Tuesday, 21 October 2014


Bonded broadcasters

Whichever party grabs power in New Delhi, it remains the same for state broadcasters All India Radio and Doordarshan. They become mouthpieces of the government --- in reality of the ruling political party. That makes it difficult for the people to trust the broadcasters as credible source of news and quality entertainment. It's a shame; the broadcasters had all the potential to be the best in the business with the governmental support and the massive reach they have across the diverse nation. Instead, they have become a hub of worst programming and biased news. 

The problem is that these broadcasters are tied to the government for money. Moreover, everything they do requires approval of the ministry of information and broadcasting. The so-called autonomy of the Prasar Bharati Corporation, under which All India Radio and Doordarshan operate, is nothing but a farce. They just cannot do anything that doesn't have the ministry's approval; in other words they cannot broadcast anything --- no matter how credible that may be --- if that goes against the ruling party. Add to that the constant need to broadcast propaganda to show the government in a good light. Simply put, you cannot call a spade a spade.

For decades the ruling party used the state broadcasters; now it is the Bharatiya Janata Party which is doing the same. So, it was not a shocker to see that Doordarshan was telecasting speech of Hindu right-wing group Rashtriya Swayamsevak Sangh's chief Mohan Bhagwat. Congress party, which is crying foul over it, should not forget they were equally shameless when in power. They exploited the broadcasters as if they were bonded labourers. BJP is just following that tradition. 

It's not that no one opposes this lack of autonomy. In recent times Prasar Bharati CEO Jawhar Sircar had made certain noises about the need to free the organisation from ministerial stranglehold. Not surprisingly all of it fell on the deaf ears. The government of the day ensures that Prasar Bharati doesn't get the real autonomy. Freedom for broadcasters is an anathema to the government, the ministers and the ruling party. Therefore, it is unlikely that in near future Prasar Bharati will be freed from the stifling government control. 
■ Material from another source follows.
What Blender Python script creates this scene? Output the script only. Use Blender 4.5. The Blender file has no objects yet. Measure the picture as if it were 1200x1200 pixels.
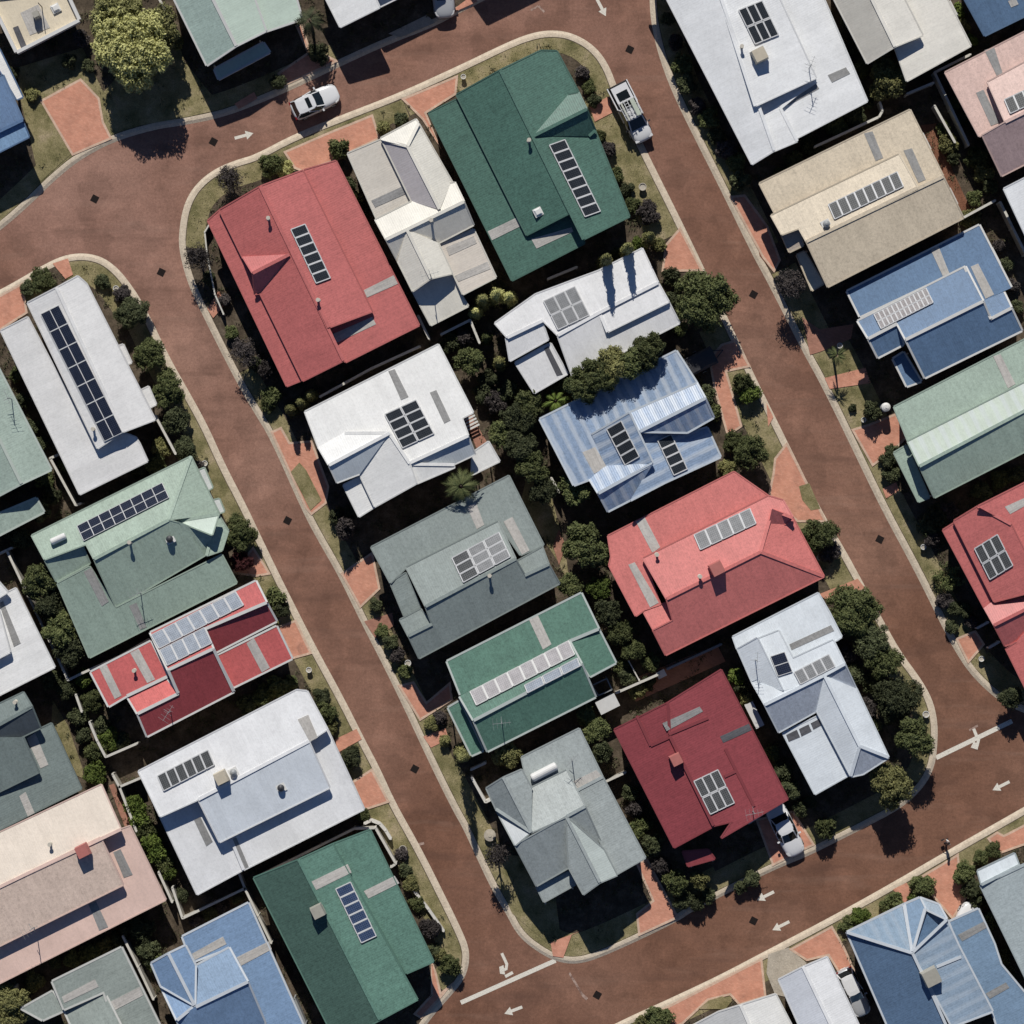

There is one more point I would like to make here. The permanent staffers of All India Radio and Doordarshan are happily ensconced in their cushy jobs, hoping to retire with enough money in hand to sustain themselves. All they care about is whether they are getting the salary, whether there are pay hikes, whether a bonus is around, and the like. They don't apply their mind much to the programming. They don't feel the need; the environment is not conducive for that. Quality is not the cornerstone in Prasar Bharati. In other words, permanent staffers are mostly lax in their editorial content approach. They know their accountability begins and ends with toeing the government line. They all know Prasar Bharati is just another government department of sorts where work is not worship. It's the same for the engineers who are least bothered about the quality of the broadcast, the machines in the studios and other gadgets. They are not worried that private channels are better in terms of technology. It's none of their business. 

For decades there has been no recruitment despite thousands of vacancies. The system of running the radio and television channels with 'casual' presenters and news readers is also flawed. Casual presenters have responsibility but in the Prasar Bharati ecosystem they are not respected. They are treated as third-class citizens and in the end they are not sufficiently encouraged to perform or enhance their skill. The money they get is paltry; there is no security of job; they all have to suffer the uncouth whims of their superiors --- permanent announcers, absurdly rude engineers, unworthy programme executives, boastful assistant station directors and mindless station directors --- who in turn are the victims of caprices of higher-ups in the echelons. The end product of all this nonsense that goes on at All India Radio and Doordarshan is pathetic content which belies the fact that once both the broadcasters were known for quality programmes.

The future, therefore, is quite bleak for all those within the system who want to do something different and offer good programming. Prasar Bharati is indeed the graveyard of quality professionals. And that will be the case as long as there is no freedom.